▶ _EXERCISE_: Using the listing below, copy exactly the lines from the one containing "1440 pixels high." to the one containing "M['wire'] = plain('pale_cable', (.45, .40, .34), .6)", both lines included, and no others.

(Data entries)
........
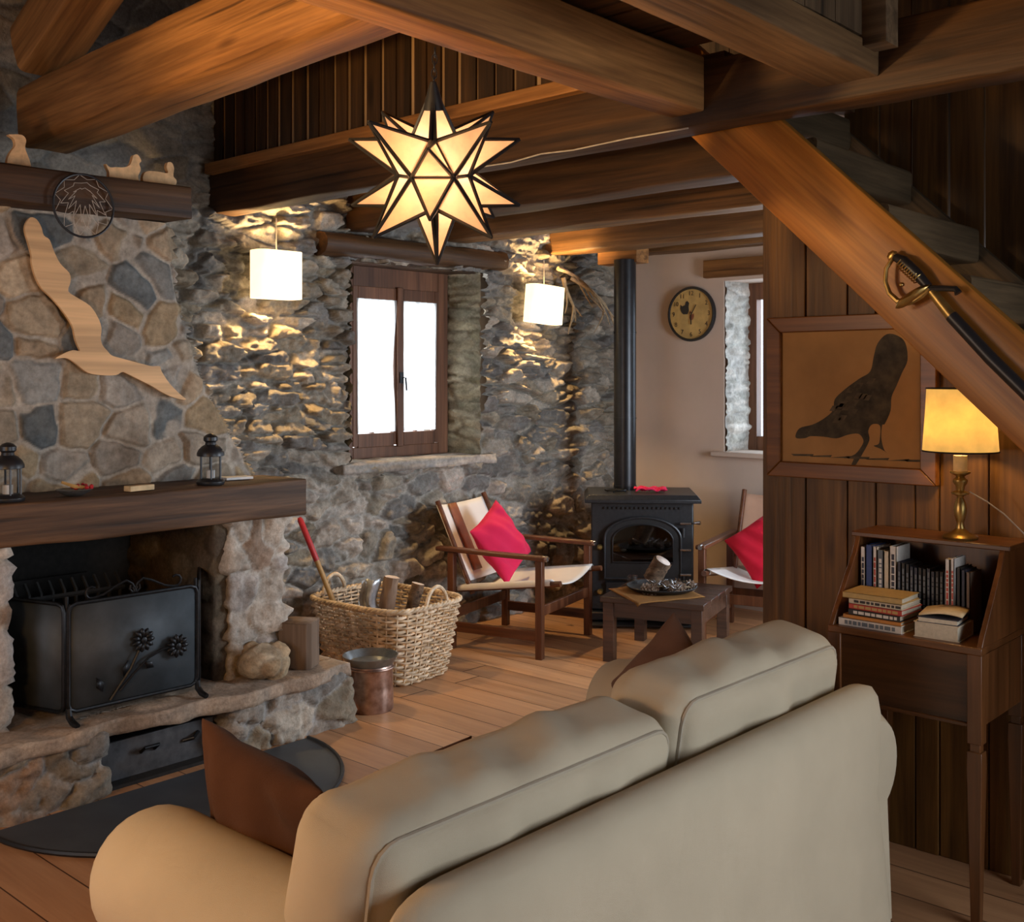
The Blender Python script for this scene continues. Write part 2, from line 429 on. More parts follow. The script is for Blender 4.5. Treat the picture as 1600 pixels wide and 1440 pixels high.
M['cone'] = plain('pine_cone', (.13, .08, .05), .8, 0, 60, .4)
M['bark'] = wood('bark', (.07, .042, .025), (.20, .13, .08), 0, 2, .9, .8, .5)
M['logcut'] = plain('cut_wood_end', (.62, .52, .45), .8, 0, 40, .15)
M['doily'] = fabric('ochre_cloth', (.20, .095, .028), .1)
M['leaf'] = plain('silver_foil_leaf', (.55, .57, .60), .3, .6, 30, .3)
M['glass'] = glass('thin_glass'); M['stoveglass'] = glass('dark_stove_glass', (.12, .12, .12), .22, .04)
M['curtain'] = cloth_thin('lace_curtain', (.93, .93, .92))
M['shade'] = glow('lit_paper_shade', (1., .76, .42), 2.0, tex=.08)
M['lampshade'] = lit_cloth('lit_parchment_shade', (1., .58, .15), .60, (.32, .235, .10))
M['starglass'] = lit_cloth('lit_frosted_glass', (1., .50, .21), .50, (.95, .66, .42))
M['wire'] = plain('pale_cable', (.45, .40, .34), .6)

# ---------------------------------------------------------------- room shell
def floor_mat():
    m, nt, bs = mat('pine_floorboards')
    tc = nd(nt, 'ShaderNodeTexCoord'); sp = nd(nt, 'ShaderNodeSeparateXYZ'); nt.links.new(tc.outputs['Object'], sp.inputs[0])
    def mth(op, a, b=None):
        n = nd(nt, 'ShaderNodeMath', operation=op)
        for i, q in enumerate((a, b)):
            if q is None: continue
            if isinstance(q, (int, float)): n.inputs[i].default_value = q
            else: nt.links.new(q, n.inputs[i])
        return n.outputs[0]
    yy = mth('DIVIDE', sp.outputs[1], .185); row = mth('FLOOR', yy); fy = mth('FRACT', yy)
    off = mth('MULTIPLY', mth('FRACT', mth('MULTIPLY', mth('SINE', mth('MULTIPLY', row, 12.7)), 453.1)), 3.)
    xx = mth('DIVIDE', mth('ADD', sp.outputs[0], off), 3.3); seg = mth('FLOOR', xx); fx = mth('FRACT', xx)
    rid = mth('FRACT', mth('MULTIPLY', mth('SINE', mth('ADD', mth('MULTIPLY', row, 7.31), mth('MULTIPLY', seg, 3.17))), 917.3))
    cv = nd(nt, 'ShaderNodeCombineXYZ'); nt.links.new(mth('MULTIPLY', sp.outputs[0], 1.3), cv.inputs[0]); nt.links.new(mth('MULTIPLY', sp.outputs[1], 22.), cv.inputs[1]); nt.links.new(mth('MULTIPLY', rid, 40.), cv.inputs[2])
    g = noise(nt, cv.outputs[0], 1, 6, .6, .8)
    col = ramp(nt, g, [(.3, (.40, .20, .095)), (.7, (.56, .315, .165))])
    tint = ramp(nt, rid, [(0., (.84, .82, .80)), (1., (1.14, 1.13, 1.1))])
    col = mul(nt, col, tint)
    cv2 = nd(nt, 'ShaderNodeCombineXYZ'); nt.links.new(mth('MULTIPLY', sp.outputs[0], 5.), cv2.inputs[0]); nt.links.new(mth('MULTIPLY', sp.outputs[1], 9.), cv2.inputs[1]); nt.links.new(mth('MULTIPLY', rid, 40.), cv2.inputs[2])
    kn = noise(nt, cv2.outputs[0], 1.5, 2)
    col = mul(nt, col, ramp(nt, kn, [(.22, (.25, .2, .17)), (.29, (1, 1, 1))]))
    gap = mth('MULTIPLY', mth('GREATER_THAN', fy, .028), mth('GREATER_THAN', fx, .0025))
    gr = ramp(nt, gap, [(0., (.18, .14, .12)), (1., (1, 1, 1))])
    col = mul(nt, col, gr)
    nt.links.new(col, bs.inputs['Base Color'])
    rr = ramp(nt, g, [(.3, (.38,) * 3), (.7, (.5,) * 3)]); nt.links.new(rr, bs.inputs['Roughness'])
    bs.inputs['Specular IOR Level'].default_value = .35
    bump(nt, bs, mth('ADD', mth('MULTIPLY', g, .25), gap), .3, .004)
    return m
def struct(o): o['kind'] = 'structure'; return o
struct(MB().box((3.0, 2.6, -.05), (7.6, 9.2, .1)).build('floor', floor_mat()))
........
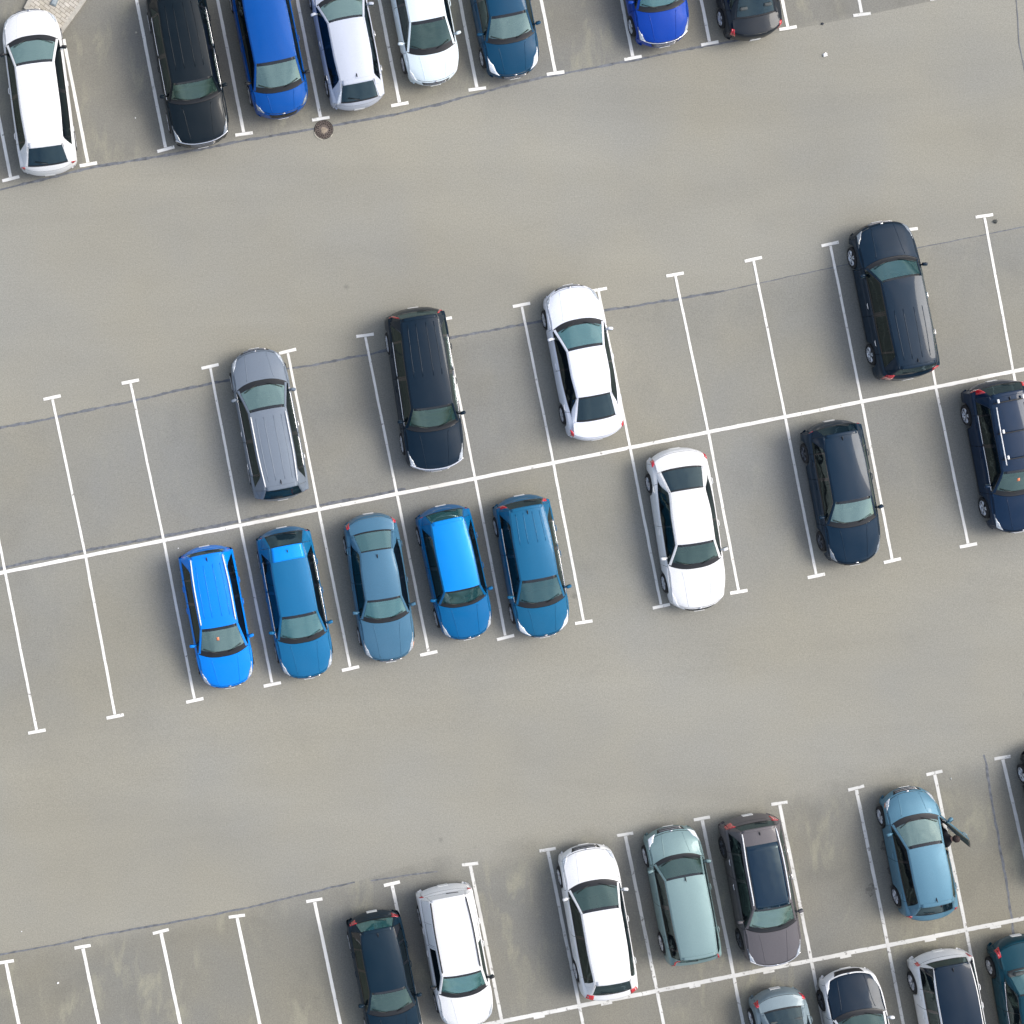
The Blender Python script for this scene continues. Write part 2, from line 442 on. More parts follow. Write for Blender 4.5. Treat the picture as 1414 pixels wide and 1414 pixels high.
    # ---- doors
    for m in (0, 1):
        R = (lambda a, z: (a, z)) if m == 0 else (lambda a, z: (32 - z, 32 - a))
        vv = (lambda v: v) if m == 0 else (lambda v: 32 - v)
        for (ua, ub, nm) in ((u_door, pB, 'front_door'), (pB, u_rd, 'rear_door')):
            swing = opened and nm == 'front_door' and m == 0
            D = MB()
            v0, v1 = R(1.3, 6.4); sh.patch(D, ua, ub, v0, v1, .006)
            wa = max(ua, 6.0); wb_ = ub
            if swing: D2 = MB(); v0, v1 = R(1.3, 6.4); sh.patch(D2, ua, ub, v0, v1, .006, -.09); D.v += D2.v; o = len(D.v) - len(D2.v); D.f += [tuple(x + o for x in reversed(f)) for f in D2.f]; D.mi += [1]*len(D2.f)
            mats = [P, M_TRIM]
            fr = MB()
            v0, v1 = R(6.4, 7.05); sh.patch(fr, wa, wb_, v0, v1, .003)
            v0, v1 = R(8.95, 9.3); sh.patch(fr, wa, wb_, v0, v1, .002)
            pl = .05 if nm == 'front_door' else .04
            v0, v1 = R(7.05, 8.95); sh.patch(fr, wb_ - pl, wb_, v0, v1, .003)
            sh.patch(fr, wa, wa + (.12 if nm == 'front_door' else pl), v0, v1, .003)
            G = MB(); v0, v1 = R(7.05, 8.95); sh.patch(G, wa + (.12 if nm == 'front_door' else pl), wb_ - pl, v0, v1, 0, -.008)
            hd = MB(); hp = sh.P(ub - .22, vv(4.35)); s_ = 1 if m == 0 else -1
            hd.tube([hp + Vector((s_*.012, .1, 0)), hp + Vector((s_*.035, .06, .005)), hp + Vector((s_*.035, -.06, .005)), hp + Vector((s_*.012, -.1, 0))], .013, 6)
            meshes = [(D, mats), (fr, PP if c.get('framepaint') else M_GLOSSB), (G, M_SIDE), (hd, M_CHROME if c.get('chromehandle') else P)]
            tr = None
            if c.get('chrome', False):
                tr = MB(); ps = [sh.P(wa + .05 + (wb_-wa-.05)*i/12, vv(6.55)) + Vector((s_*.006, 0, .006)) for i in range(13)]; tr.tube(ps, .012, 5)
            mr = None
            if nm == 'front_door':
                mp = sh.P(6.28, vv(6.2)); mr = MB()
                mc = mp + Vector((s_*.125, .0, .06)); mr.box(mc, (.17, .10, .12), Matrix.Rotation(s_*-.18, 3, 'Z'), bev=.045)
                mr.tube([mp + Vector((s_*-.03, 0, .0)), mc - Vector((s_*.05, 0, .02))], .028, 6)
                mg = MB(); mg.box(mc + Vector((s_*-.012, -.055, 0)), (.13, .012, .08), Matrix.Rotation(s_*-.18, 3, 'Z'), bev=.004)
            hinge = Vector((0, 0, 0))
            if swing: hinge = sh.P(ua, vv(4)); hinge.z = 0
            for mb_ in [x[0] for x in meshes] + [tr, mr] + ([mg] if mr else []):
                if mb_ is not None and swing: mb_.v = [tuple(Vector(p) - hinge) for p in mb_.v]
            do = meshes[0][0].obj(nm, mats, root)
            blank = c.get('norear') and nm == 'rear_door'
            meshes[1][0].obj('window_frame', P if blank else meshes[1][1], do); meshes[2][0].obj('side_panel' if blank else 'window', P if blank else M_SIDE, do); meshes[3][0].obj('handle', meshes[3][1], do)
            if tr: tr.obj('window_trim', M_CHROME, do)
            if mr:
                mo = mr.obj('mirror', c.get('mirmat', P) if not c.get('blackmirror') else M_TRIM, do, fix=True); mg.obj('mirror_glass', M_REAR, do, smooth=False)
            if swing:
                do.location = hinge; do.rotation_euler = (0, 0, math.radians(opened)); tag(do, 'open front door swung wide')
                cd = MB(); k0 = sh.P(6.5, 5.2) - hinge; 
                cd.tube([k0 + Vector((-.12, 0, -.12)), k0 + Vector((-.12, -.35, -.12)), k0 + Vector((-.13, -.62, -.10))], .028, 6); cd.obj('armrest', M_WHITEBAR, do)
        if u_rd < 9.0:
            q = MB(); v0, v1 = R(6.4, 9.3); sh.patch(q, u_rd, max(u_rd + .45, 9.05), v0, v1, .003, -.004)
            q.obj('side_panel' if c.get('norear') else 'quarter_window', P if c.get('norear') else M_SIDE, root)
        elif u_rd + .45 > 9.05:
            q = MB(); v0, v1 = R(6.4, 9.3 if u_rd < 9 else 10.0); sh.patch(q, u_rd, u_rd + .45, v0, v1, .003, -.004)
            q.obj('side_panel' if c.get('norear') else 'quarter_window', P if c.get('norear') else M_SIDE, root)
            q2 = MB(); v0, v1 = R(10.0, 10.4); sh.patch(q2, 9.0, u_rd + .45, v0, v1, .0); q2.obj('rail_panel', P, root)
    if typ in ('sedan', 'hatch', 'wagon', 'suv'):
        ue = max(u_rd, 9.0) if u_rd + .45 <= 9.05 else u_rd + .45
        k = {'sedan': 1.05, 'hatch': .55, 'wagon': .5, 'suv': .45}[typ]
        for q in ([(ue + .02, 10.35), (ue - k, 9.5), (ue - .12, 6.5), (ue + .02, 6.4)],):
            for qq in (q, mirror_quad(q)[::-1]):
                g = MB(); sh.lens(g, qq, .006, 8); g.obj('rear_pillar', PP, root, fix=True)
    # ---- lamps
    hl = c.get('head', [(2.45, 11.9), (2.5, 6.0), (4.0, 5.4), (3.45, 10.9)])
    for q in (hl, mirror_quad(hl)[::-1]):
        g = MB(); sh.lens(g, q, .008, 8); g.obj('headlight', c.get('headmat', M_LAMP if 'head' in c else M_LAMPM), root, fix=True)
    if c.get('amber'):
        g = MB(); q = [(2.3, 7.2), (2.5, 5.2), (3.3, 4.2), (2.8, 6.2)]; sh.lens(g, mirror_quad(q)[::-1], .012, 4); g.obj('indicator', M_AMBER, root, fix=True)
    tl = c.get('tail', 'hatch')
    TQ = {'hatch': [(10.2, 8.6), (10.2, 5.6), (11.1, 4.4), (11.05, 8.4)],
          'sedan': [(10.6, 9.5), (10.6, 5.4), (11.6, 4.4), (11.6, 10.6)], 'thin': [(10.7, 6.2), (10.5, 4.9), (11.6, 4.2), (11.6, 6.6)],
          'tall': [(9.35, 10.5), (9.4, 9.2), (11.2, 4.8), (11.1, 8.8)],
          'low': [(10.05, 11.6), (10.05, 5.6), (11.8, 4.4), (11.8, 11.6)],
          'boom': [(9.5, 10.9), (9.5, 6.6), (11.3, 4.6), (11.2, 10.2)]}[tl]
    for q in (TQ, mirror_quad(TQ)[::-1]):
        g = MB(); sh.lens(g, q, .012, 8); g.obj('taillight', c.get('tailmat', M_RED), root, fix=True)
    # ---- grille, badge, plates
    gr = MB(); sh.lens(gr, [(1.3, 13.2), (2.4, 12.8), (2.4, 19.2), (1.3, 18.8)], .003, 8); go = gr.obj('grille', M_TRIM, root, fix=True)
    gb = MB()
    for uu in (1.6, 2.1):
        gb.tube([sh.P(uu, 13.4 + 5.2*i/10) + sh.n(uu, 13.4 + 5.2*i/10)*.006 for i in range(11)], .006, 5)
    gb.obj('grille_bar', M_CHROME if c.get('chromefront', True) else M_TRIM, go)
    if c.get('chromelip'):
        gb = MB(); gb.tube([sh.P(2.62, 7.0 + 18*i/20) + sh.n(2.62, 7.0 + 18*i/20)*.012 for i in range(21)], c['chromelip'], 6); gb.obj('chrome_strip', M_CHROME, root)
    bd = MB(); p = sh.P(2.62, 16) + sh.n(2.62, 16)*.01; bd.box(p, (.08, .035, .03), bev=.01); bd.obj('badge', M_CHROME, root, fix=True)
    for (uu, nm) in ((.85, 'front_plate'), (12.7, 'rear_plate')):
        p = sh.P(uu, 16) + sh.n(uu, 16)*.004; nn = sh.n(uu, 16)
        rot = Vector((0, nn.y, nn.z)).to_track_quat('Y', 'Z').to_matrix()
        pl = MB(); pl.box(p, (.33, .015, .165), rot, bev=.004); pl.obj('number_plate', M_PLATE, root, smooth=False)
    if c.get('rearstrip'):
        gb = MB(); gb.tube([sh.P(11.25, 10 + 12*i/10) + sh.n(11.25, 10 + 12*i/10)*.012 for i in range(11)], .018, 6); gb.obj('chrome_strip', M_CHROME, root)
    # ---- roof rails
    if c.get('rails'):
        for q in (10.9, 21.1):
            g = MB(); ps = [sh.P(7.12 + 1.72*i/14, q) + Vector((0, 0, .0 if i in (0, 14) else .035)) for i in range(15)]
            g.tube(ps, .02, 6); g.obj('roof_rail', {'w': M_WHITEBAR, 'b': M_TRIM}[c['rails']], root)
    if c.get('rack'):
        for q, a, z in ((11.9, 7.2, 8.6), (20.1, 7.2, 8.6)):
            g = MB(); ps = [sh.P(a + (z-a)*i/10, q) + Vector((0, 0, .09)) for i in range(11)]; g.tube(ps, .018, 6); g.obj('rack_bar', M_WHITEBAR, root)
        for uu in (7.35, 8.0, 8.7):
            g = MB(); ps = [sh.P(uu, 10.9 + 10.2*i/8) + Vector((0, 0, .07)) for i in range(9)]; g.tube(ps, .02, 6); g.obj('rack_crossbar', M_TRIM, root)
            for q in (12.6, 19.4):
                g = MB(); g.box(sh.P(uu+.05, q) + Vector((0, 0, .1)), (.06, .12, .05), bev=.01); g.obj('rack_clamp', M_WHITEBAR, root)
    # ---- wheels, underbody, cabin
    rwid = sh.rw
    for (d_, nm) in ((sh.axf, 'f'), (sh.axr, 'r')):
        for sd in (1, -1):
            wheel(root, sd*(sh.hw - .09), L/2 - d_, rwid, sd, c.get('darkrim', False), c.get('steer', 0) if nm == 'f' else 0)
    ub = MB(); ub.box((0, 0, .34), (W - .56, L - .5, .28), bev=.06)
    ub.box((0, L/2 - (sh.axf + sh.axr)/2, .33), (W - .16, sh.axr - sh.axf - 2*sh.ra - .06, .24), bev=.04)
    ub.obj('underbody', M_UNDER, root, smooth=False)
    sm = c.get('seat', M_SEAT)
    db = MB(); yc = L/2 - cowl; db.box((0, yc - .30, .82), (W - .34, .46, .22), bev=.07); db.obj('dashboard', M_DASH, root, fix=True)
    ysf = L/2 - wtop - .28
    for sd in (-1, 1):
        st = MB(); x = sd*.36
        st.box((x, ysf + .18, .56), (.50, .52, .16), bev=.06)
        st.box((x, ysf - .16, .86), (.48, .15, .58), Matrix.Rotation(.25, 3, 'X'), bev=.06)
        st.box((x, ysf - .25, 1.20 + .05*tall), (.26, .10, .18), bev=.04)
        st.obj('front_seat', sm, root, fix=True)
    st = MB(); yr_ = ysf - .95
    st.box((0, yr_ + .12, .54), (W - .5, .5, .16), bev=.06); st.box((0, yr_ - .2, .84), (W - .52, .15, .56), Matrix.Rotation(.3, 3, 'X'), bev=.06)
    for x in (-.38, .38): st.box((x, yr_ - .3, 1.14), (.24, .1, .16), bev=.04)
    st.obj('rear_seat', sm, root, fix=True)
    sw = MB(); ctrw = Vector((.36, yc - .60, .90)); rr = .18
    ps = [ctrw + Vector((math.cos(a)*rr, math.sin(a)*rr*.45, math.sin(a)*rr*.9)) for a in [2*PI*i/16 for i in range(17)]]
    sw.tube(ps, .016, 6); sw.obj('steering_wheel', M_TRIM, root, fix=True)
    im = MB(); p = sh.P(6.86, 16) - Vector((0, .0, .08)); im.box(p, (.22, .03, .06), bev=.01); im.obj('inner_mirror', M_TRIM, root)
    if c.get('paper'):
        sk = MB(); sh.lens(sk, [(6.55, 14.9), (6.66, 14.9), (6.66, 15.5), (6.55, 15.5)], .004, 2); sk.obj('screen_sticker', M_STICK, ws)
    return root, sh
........
▶ _TASK OUTPUT_:
The Blender Python script for this scene continues. Write part 2, from line 429 on. More parts follow. The script is for Blender 4.5. Treat the picture as 1600 pixels wide and 1440 pixels high.
M['cone'] = plain('pine_cone', (.13, .08, .05), .8, 0, 60, .4)
M['bark'] = wood('bark', (.07, .042, .025), (.20, .13, .08), 0, 2, .9, .8, .5)
M['logcut'] = plain('cut_wood_end', (.62, .52, .45), .8, 0, 40, .15)
M['doily'] = fabric('ochre_cloth', (.20, .095, .028), .1)
M['leaf'] = plain('silver_foil_leaf', (.55, .57, .60), .3, .6, 30, .3)
M['glass'] = glass('thin_glass'); M['stoveglass'] = glass('dark_stove_glass', (.12, .12, .12), .22, .04)
M['curtain'] = cloth_thin('lace_curtain', (.93, .93, .92))
M['shade'] = glow('lit_paper_shade', (1., .76, .42), 2.0, tex=.08)
M['lampshade'] = lit_cloth('lit_parchment_shade', (1., .58, .15), .60, (.32, .235, .10))
M['starglass'] = lit_cloth('lit_frosted_glass', (1., .50, .21), .50, (.95, .66, .42))
M['wire'] = plain('pale_cable', (.45, .40, .34), .6)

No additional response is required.